Santa Valentina Martire
Santa Valentina
martire (Cesarea in Palestina, IV secolo)
Di santa Valentina martire non si sa molto se non che, così come si legge all’interno del martirologio romano del 1587, fu gettata nel fuoco quando, rifiutandosi di omaggiare gli dèi, rovesciò un altare sacrificale a furia di calci. Al di là della notizia della morte, avvenuta nel 309 d.C., non vi è altro che permetta di comprendere quali siano state le sorti del suo corpo né, a quanti anni, la giovane sia deceduta. Recentemente, però, a partire dagli studi dello storico Luigi Verolino, qualcosa è cambiato e nuovi tasselli si aggiungono a completamento del puzzle della vita della santa i cui resti, pare, siano attualmente custoditi a Napoli.
Una recente analisi bibliografica ha suscitato non pochi interrogativi. Secondo antichi volumi, i resti mortali di santa Valentina si trovano prima a Rimini, poi a Bologna, poi a Firenze ed infine a Velletri e tutto ciò è spiegabile considerando l’incessante e sempre più invasivo traffico di reliquie di presunti martiri che – dal medioevo e fino al XIX secolo – interessò i luoghi più importanti della cristianità, tra ui, principalmente, Roma. Per legittimare il proprio status o accaparrarsi il favore di principi e sovrani, infatti, la pratica dell’estrazione e traslazione delle reliquie si rese quanto mai usuale tanto che, nel 1628, il numero di presunti martiri tratti dalle catacombe si fece particolarmente consistente. A tal proposito, onde evitare che si potesse commettere un errore di identificazione, nel 1672, Clemente X introdusse la figura del custode delle sante reliquie, evidenziando come la perizia sui resti custoditi nei cimoeteria dovesse essere effettuata soltanto da illustri personaggi della Chiesa, sulle considerazioni poi riportate dal canonico Nicola Antonio Cuggiò, che sottolinea come i corpi dei martiri potevano essere individuati da un vaso di sangue, di vetro o terracotta, ovvero da una palma scolpita sulla lastra tombale o ancora, tra le altre cose, dal nome del martire posto sulla lapide a chiusura del sepolcro. Proprio quest’ultimo elemento ci aiuterebbe a capire dove, oggi, le reliquie della giovane martire siano conservate.
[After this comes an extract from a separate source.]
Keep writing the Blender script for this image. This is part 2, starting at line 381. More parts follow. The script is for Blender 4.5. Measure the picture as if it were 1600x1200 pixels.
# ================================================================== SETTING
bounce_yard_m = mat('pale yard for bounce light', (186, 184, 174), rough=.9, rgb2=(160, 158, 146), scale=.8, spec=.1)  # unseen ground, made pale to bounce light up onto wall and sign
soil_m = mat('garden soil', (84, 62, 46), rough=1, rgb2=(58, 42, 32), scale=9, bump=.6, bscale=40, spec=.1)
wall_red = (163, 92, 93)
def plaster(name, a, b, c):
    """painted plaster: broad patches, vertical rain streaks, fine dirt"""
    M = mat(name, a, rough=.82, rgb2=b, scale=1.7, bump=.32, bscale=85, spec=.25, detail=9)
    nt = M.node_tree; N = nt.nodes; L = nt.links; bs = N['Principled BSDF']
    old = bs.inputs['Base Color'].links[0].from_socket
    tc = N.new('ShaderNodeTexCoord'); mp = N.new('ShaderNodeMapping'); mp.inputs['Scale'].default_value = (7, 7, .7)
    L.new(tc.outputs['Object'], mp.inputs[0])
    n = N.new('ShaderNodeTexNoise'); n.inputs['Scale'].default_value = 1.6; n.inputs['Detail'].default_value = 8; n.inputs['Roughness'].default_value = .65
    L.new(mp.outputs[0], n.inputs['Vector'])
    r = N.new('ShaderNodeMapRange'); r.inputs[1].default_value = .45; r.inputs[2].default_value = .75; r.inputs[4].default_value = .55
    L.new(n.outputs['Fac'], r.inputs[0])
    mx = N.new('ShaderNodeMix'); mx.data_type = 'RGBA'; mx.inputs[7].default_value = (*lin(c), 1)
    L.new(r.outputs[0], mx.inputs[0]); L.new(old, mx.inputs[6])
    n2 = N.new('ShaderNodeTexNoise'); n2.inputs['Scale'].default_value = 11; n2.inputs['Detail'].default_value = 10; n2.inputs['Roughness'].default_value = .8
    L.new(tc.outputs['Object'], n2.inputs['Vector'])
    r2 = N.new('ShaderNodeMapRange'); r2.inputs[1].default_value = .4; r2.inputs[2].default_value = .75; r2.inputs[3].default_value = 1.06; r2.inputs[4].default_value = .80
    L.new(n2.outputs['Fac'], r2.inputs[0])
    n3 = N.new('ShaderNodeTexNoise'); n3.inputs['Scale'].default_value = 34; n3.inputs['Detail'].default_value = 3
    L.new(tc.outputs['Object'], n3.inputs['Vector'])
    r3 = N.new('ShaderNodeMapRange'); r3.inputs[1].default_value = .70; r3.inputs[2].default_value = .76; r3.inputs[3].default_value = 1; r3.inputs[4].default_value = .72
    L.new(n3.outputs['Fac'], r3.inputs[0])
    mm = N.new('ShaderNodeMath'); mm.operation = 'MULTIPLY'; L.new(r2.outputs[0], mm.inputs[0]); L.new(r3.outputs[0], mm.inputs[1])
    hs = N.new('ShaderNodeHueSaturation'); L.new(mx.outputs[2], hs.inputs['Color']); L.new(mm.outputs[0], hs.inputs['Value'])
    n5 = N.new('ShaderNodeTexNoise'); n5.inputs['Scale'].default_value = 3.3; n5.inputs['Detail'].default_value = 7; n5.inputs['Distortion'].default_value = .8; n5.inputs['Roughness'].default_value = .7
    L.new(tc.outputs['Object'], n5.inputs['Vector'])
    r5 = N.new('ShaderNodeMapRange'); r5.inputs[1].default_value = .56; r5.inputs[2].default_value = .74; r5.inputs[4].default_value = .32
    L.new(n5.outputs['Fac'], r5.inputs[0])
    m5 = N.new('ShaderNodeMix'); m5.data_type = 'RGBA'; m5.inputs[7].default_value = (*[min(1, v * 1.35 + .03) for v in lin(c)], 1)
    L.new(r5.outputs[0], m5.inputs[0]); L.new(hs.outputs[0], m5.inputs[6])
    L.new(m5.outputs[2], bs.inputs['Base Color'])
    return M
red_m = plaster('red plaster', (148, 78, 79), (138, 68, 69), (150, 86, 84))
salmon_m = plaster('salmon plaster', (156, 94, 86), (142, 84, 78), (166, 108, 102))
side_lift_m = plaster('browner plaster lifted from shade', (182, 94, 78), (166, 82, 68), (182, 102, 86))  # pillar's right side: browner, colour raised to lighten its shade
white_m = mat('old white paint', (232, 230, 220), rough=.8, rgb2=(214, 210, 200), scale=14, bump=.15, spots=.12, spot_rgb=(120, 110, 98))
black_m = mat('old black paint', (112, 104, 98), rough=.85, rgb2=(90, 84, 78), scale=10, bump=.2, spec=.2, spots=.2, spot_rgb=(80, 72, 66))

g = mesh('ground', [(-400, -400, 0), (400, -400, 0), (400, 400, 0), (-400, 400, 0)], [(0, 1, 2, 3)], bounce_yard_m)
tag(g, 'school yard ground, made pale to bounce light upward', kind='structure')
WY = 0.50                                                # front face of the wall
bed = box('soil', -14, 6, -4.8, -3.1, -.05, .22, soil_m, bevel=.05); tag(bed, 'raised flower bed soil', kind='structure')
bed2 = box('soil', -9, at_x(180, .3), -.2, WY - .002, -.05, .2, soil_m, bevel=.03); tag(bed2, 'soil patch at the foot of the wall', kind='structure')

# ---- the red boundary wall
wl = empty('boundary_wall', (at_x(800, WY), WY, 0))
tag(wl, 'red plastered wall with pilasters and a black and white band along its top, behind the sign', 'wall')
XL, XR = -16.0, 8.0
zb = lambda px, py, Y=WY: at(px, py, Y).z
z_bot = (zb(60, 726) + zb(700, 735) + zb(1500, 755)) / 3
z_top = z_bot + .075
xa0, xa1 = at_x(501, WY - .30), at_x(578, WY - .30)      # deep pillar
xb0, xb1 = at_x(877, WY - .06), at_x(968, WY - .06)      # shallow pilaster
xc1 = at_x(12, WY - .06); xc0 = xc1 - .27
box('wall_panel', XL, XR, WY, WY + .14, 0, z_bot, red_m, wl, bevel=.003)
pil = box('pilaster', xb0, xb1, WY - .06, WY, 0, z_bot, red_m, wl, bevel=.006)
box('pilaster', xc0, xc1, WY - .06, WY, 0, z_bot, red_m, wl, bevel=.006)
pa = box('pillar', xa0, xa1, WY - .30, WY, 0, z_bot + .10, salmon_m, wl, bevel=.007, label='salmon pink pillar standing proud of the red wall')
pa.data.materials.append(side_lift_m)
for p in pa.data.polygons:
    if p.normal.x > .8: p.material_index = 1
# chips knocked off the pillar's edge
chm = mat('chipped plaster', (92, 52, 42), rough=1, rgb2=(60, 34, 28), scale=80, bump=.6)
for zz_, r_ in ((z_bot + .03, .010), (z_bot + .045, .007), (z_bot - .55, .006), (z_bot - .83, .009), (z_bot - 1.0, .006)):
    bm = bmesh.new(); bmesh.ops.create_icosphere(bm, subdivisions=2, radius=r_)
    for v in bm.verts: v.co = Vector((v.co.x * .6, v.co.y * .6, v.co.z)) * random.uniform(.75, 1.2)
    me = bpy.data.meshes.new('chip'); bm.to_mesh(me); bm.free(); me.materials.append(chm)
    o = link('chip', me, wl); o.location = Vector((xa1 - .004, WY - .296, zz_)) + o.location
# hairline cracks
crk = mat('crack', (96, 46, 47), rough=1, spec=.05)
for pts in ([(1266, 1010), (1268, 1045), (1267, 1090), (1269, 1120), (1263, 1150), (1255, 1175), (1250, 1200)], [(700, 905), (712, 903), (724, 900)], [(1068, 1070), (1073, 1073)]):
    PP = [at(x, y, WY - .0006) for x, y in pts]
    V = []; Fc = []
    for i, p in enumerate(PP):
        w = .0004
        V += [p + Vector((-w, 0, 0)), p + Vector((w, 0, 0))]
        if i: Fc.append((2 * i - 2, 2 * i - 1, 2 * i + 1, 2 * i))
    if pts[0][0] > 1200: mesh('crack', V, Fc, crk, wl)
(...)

In un documento del 1814, si legge che una bellissima statua di santa Valentina fu trasportata a Napoli, presso la cappella privata del sig. Parascandolo - dove, tutt’oggi, è conservata. L’opera, in cera, che probabilmente custodisce al suo interno resti mortali, secondo le antiche tecniche di realizzazione dei corpi santi, è frutto del lavoro del noto scultore Benedetto Agrizzi. Accanto alla presenza del vasetto col sangue, è possibile notare una lapide, la cui lapidaria avvalorerebbe l’autenticità. Anche se non sono presenti elementi di simbologia cristiana (colomba, croce, pesce etc.), la lastra riporta il nome della santa indicando l’età della sua morte: VALENTINA VIRGO ANNORUM XIII IBIT IN PACE (VALENTINA FANCIULLA DI ANNI TREDICI ANDÒ IN PACE).
Si tratta, questa, dell’unica testimonianza archeologica – mai riscontrata sino ad ora - che testimonia l’età di santa Valentina al momento del martirio. Secondo l’iscrizione, suffragata da un disegno preparatorio di Agrizzi custodito presso il Gabinetto Disegni e Stampe del Fondo Nazionale Petrini, santa Valentina è morta all’età di tredici anni. Se non si può asserire, con assoluta certezza, che le spoglie conservate a Napoli siano o meno autentiche, diversamente si può dire della lapide che – sulla base di una prima analisi autoptica, risulta originale.
Attualmente è possibile ammirare il simulacro, con la relativa lastra marmorea iscritta, presso la cappella omonima nel quartiere di Ponticelli (NA) dove, periodicamente, il tempietto viene aperto per ospitare eventi culturali organizzati dal Premio “Cesare Filangieri”.